======== GIVEN DATA ========

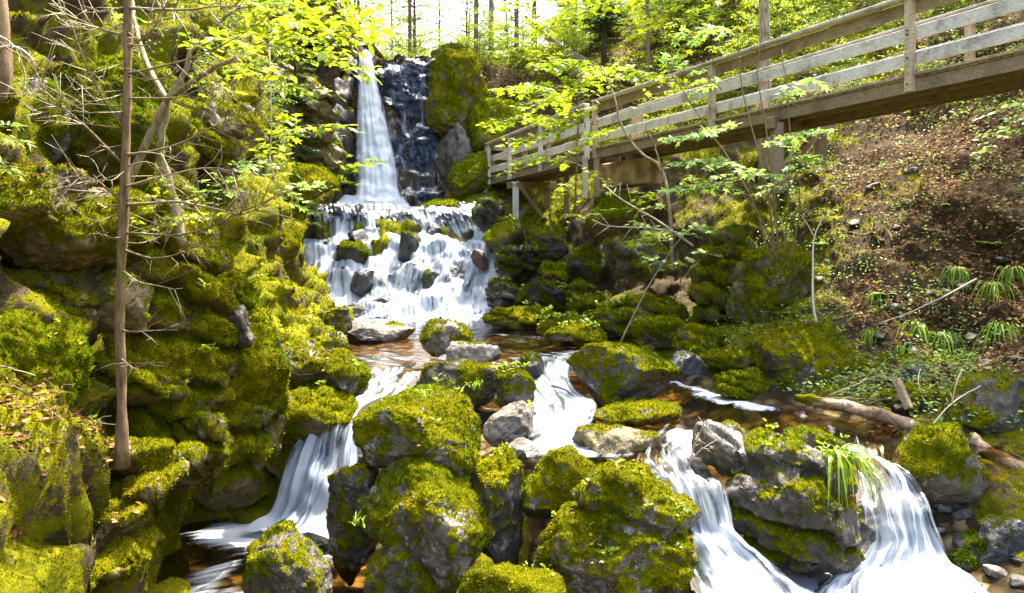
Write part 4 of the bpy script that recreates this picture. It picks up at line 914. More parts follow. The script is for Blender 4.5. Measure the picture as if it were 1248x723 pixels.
# left slopes
sp = spots(30, -14, -5.0, 12, 28, lambda px, py, x, y, z: -60 < px < 420 and py < 200 and py > -200, .8, 3)
place_all([young_tree(60+i, 2.2, 15, .085, 'leaf' if i % 2 else 'leafd') for i in range(4)], sp, 'leafy sapling on the steep slope above the left bank', 'sapling', 'saplings on the steep left slope', .5, 1.0)
# forest beyond the lip of the fall
sp = spots(60, -12, 12, 30.5, 62, lambda px, py, x, y, z: not (492 < px < 545) and 380 < px < 1000, 1.0, 4)
place_all([young_tree(70+i, 3.6, 17, .12) for i in range(3)], sp, 'bright sapling in the woods beyond the lip of the tall waterfall', 'sapling', 'saplings beyond the waterfall lip', .7, 1.1)
sp = spots(22, -7, -1.0, 31, 60, lambda px, py, x, y, z: 440 < px < 590, .8, 14)
place_all([young_tree(75+i, 2.2, 14, .10) for i in range(2)], sp, 'small sunlit bush in the gap above the waterfall lip', 'bush', 'bushes in the bright gap above the waterfall lip', .5, .9)
sp = spots(20, -16, 16, 38, 70, lambda px, py, x, y, z: not (400 < px < 600), 2.0, 5)
place_all([spruce(80, 8, .12, 1.6, .3), spruce(81, 10, .2, 1.7, .4), spruce(82, 7, .05, 1.5, .1)], sp, 'slim spruce in the woods beyond the waterfall', 'spruce tree', 'spruces beyond the waterfall', .8, 1.3)
sp = spots(9, 2, 15, 24, 32, lambda px, py, x, y, z: px > 640 and off_bridge(x, y) and off_bridge(x+.7, y), 2.2, 6)
place_all([spruce(83, 7, .1, 1.4, .2), spruce(84, 9, .15, 1.5, .4)], sp, 'dark spruce on the hillside behind the footbridge', 'spruce tree', 'spruces on the hillside behind the footbridge', .8, 1.2)
sp = spots(9, -13, -6.0, 14, 29, lambda px, py, x, y, z: px > -50, 1.6, 7)
place_all([spruce(86, 8, .2, 1.4, .5), spruce(87, 6, .1, 1.2, .3)], sp, 'spruce growing on the steep slope above the left bank', 'spruce tree', 'spruces on the steep left slope', .8, 1.2)
# tall trees: trunks in view, crowns above the picture
t1 = tall_tree(90, 15, .5, 3.0, .17, 40, 'leaf', .12, 'bark'); t2 = tall_tree(91, 16, .55, 3.0, .17, 40, 'leaf', .15, 'barkp'); t3 = spruce(92, 14, .5, 2.2, .1)
tall = [(t2, W(932, 95, 17.5), 'tall pale-barked birch trunk behind the near bridge railing', 1.0), (t1, W(500, 68, 33), 'thin trunk at the left side of the bright gap above the waterfall', .8),
        (t1, W(580, 66, 30), 'slender trunk beside the bright gap above the buttress', .9), (t2, W(598, 60, 34), 'second slender trunk from the bright gap above the waterfall', .9), (t1, W(630, 70, 33), 'brown trunk above the far bridge end', .9),
        (t1, W(652, 66, 35), 'brown trunk left of the wooden stairway', 1.), (t1, W(700, 60, 36), 'brown trunk rising behind the wooden stairway', 1.1), (t1, W(790, 50, 26), 'dark trunk among saplings right of the stairway', .8),
        (t1, W(85, 80, 11.5), 'leaning trunk in the top left corner beside a mossy bank', .9), (t2, W(348, 20, 27), 'trunk on the cliff left of the waterfall', .9), (t1, W(310, 40, 23), 'trunk on the steep slope above the forked birch', .9)]
seen = set()
for (p, b, lab, f) in tall:
    o = copy_thing(p, lab) if id(p) in seen else p; seen.add(id(p)); tag(o, lab, 'tree', 'tall trees with crowns above the picture')
    z = gz(b[0], b[1]); o.location = (b[0], b[1], min(z, b[2]+.5)-.2); o.rotation_euler = (0, 0, rs.rand()*6); o.scale = (f, f, 1)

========

# DIRECTIONS
Copy all lines of the listing above that contain the string "picture".

# WRITTEN SOLUTION
Write part 4 of the bpy script that recreates this picture. It picks up at line 914. More parts follow. The script is for Blender 4.5. Measure the picture as if it were 1248x723 pixels.
# tall trees: trunks in view, crowns above the picture
    o = copy_thing(p, lab) if id(p) in seen else p; seen.add(id(p)); tag(o, lab, 'tree', 'tall trees with crowns above the picture')